Opendoor is shutting down its India operations less than two years after opening offices there.
The San Francisco-based online home-buying platform said in an announcement CEO Kaz Nejatian cited a push to bring operational work back to the U.S., where its customers are, and a shift toward smaller, AI-native teams, and the explanation quickly sparked debate across Silicon Valley about whether AI is changing the cost model for offshore work.
“This is not an isolated restructuring,” Phil Fersht, chief executive of HFS Research, said.
India has evolved beyond routine outsourcing into the world’s largest Global Capability Center market, with more than 2,100 centers employing about 2.36 million people and generating nearly $100 billion in annual revenue.
Opendoor had nearly 250 employees in India when it opened offices in Chennai and Bengaluru in 2024 to handle manual workflows across fragmented systems.

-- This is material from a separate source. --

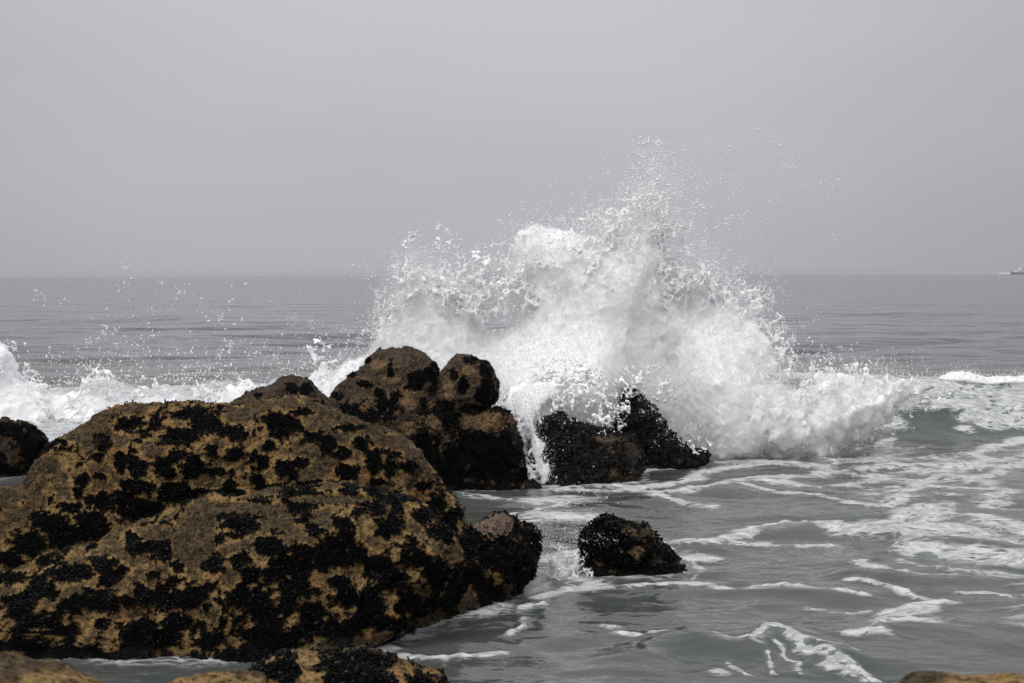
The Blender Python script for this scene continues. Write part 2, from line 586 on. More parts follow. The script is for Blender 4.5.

Securities filings show Opendoor employed 1,042 people globally at the end of last year, compared with 1,470 a year earlier, and its non-U.S. workforce declined to 184 employees at the end of last year from 342 at the end of 2024.
Investors and outsourcing analysts framed Nejatian’s language as an early signal that AI-driven automation could cut demand for labour-intensive services and change how companies structure operations.
For now, Opendoor’s India exit sits alongside broader workforce reductions at the company, making it difficult to parse how much of the move is specific to AI versus its wider cost cutting.